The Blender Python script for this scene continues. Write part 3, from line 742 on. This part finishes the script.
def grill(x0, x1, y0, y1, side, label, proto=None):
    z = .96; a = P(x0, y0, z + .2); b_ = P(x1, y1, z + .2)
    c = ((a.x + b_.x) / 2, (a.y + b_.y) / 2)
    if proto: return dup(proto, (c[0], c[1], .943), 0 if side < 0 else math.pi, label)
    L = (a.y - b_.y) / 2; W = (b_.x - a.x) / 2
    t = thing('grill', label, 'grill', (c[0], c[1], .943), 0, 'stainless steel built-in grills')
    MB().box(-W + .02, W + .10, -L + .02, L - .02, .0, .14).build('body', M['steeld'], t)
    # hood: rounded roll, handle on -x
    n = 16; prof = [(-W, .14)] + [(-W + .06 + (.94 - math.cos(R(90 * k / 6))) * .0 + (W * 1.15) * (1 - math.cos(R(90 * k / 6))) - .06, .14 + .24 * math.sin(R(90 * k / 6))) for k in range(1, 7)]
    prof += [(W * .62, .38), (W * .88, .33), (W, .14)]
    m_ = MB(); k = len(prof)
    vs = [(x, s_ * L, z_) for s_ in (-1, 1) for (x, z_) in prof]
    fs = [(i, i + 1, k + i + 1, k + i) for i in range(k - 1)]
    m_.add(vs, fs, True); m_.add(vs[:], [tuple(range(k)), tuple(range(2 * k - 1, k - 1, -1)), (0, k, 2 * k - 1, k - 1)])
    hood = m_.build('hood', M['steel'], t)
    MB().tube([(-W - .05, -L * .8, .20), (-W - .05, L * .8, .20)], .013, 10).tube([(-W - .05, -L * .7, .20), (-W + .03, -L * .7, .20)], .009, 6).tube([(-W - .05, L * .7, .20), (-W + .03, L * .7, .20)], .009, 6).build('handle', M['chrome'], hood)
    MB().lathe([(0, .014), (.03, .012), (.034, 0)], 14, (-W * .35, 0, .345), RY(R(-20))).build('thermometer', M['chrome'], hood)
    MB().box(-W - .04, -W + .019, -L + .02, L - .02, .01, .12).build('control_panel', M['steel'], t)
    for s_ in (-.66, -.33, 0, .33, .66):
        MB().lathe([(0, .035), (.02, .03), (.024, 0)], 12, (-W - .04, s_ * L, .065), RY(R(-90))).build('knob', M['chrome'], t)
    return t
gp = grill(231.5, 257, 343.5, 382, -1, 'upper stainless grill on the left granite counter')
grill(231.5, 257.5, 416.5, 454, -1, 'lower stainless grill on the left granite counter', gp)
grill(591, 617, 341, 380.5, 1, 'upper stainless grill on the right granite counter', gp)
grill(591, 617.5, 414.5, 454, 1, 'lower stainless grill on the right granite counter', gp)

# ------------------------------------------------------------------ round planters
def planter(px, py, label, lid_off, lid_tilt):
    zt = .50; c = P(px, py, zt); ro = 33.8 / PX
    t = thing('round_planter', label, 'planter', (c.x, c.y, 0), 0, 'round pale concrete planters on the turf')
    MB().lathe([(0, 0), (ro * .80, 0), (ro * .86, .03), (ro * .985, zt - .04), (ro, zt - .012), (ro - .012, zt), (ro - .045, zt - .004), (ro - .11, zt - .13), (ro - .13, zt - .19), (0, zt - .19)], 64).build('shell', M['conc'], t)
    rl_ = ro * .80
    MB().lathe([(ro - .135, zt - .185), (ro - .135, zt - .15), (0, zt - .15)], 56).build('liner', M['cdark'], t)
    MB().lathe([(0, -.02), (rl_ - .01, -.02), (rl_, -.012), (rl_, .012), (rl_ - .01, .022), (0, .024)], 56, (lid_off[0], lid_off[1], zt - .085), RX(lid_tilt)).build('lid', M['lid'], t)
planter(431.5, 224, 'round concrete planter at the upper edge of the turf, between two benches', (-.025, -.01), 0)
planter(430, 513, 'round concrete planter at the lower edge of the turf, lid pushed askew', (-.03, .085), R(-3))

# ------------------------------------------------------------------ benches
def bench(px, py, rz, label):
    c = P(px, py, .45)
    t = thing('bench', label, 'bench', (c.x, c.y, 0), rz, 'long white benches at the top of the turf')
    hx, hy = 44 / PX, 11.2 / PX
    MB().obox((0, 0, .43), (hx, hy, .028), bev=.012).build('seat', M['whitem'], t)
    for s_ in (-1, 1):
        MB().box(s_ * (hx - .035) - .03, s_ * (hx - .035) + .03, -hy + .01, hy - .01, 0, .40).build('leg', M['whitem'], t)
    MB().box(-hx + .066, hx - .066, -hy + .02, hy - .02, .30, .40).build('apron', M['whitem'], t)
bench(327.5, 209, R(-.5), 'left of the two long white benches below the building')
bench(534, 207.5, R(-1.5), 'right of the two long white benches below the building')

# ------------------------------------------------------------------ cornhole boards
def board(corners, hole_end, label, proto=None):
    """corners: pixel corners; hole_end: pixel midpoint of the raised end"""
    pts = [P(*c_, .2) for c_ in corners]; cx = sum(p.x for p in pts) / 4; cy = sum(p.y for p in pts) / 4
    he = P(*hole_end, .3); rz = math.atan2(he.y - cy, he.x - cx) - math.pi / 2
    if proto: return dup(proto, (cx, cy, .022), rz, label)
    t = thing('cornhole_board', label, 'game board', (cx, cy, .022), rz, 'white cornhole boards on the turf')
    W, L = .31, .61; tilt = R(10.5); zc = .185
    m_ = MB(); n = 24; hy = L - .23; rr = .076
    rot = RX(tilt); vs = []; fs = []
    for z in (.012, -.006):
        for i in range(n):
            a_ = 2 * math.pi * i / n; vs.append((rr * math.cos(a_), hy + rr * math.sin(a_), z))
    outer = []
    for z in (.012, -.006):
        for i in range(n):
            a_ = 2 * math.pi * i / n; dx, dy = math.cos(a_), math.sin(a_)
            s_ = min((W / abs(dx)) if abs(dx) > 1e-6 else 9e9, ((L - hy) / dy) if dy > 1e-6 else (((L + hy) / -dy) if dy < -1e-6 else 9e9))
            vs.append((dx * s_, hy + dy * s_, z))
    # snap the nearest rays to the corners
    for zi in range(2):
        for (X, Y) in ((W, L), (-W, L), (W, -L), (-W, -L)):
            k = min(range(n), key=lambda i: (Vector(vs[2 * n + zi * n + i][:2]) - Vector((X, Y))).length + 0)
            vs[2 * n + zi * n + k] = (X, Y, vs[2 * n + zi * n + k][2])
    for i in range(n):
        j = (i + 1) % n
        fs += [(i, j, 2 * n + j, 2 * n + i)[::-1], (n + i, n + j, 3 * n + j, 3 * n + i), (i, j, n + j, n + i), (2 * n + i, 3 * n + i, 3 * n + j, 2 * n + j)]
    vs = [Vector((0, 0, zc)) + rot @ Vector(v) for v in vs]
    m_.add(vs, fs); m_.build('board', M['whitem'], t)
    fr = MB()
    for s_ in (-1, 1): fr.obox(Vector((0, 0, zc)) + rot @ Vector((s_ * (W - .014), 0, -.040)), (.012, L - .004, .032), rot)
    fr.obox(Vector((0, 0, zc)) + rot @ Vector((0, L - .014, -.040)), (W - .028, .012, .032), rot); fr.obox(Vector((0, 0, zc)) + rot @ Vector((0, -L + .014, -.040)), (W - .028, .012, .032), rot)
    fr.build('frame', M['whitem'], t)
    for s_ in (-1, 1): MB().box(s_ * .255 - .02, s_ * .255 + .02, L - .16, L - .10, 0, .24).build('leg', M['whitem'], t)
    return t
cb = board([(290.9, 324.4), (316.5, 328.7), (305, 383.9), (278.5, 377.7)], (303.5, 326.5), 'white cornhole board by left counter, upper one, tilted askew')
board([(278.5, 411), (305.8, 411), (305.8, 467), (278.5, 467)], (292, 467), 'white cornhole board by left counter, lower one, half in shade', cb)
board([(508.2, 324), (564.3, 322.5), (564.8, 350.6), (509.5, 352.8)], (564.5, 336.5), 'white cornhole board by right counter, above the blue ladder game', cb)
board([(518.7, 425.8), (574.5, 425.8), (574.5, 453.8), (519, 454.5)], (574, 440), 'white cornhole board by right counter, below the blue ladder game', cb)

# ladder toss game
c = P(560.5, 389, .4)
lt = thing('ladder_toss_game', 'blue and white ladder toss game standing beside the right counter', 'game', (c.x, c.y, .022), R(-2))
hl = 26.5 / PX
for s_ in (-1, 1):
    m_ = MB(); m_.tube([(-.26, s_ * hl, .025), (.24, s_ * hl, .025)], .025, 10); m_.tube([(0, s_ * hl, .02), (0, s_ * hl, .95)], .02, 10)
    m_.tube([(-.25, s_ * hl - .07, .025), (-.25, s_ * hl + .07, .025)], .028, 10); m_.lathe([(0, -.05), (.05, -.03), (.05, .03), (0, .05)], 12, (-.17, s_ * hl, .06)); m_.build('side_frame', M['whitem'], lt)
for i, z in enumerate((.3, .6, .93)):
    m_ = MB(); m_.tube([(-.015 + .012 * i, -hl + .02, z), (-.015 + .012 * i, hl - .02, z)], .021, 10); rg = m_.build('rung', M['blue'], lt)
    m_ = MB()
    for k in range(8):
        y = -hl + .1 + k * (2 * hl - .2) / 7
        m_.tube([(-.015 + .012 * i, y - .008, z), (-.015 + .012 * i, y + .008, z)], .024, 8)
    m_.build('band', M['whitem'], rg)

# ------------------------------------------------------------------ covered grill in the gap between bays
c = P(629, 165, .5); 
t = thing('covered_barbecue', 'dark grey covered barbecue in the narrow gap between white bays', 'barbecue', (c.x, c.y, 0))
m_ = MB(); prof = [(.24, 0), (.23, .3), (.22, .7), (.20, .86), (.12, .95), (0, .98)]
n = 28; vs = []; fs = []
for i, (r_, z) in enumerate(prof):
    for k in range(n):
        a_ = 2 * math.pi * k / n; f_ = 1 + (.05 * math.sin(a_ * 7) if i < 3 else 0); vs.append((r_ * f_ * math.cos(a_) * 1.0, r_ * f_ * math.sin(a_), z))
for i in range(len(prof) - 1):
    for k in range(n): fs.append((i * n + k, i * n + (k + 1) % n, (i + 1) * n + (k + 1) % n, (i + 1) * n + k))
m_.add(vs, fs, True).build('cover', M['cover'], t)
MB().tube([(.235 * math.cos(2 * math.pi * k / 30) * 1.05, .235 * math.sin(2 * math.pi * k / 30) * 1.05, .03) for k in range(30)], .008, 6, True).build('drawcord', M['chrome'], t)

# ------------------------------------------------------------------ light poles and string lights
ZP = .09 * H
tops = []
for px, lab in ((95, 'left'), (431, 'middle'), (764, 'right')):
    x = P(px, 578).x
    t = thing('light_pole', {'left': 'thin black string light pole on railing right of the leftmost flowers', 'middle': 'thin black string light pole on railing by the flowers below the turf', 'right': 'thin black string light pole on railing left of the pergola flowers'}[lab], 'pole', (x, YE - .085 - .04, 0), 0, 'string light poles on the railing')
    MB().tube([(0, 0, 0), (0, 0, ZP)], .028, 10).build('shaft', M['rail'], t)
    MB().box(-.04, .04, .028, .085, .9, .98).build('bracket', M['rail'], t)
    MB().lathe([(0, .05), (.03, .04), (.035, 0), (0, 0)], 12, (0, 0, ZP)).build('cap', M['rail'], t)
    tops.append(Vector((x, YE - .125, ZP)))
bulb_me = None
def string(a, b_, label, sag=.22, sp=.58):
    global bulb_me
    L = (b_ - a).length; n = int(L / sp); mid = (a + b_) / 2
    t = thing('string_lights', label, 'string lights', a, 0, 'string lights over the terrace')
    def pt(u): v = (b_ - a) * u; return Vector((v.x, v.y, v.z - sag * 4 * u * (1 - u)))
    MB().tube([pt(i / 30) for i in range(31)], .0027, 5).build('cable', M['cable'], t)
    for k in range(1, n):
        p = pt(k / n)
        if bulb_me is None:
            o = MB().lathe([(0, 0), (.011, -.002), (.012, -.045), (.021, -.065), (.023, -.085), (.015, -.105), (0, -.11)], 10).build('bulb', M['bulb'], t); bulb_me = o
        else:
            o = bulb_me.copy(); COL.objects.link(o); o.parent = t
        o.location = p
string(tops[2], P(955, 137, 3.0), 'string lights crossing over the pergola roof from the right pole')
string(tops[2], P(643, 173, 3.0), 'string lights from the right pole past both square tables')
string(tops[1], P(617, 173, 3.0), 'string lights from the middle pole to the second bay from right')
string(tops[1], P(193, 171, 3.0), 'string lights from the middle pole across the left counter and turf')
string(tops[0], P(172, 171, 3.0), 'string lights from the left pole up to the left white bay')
* * *
Quote exactly the first line of the data and every line after it through the one holding "grill(591, 617.5, 414.5, 454, 1, 'lower".

The Blender Python script for this scene continues. Write part 3, from line 742 on. This part finishes the script.
def grill(x0, x1, y0, y1, side, label, proto=None):
    z = .96; a = P(x0, y0, z + .2); b_ = P(x1, y1, z + .2)
    c = ((a.x + b_.x) / 2, (a.y + b_.y) / 2)
    if proto: return dup(proto, (c[0], c[1], .943), 0 if side < 0 else math.pi, label)
    L = (a.y - b_.y) / 2; W = (b_.x - a.x) / 2
    t = thing('grill', label, 'grill', (c[0], c[1], .943), 0, 'stainless steel built-in grills')
    MB().box(-W + .02, W + .10, -L + .02, L - .02, .0, .14).build('body', M['steeld'], t)
    # hood: rounded roll, handle on -x
    n = 16; prof = [(-W, .14)] + [(-W + .06 + (.94 - math.cos(R(90 * k / 6))) * .0 + (W * 1.15) * (1 - math.cos(R(90 * k / 6))) - .06, .14 + .24 * math.sin(R(90 * k / 6))) for k in range(1, 7)]
    prof += [(W * .62, .38), (W * .88, .33), (W, .14)]
    m_ = MB(); k = len(prof)
    vs = [(x, s_ * L, z_) for s_ in (-1, 1) for (x, z_) in prof]
    fs = [(i, i + 1, k + i + 1, k + i) for i in range(k - 1)]
    m_.add(vs, fs, True); m_.add(vs[:], [tuple(range(k)), tuple(range(2 * k - 1, k - 1, -1)), (0, k, 2 * k - 1, k - 1)])
    hood = m_.build('hood', M['steel'], t)
    MB().tube([(-W - .05, -L * .8, .20), (-W - .05, L * .8, .20)], .013, 10).tube([(-W - .05, -L * .7, .20), (-W + .03, -L * .7, .20)], .009, 6).tube([(-W - .05, L * .7, .20), (-W + .03, L * .7, .20)], .009, 6).build('handle', M['chrome'], hood)
    MB().lathe([(0, .014), (.03, .012), (.034, 0)], 14, (-W * .35, 0, .345), RY(R(-20))).build('thermometer', M['chrome'], hood)
    MB().box(-W - .04, -W + .019, -L + .02, L - .02, .01, .12).build('control_panel', M['steel'], t)
    for s_ in (-.66, -.33, 0, .33, .66):
        MB().lathe([(0, .035), (.02, .03), (.024, 0)], 12, (-W - .04, s_ * L, .065), RY(R(-90))).build('knob', M['chrome'], t)
    return t
gp = grill(231.5, 257, 343.5, 382, -1, 'upper stainless grill on the left granite counter')
grill(231.5, 257.5, 416.5, 454, -1, 'lower stainless grill on the left granite counter', gp)
grill(591, 617, 341, 380.5, 1, 'upper stainless grill on the right granite counter', gp)
grill(591, 617.5, 414.5, 454, 1, 'lower stainless grill on the right granite counter', gp)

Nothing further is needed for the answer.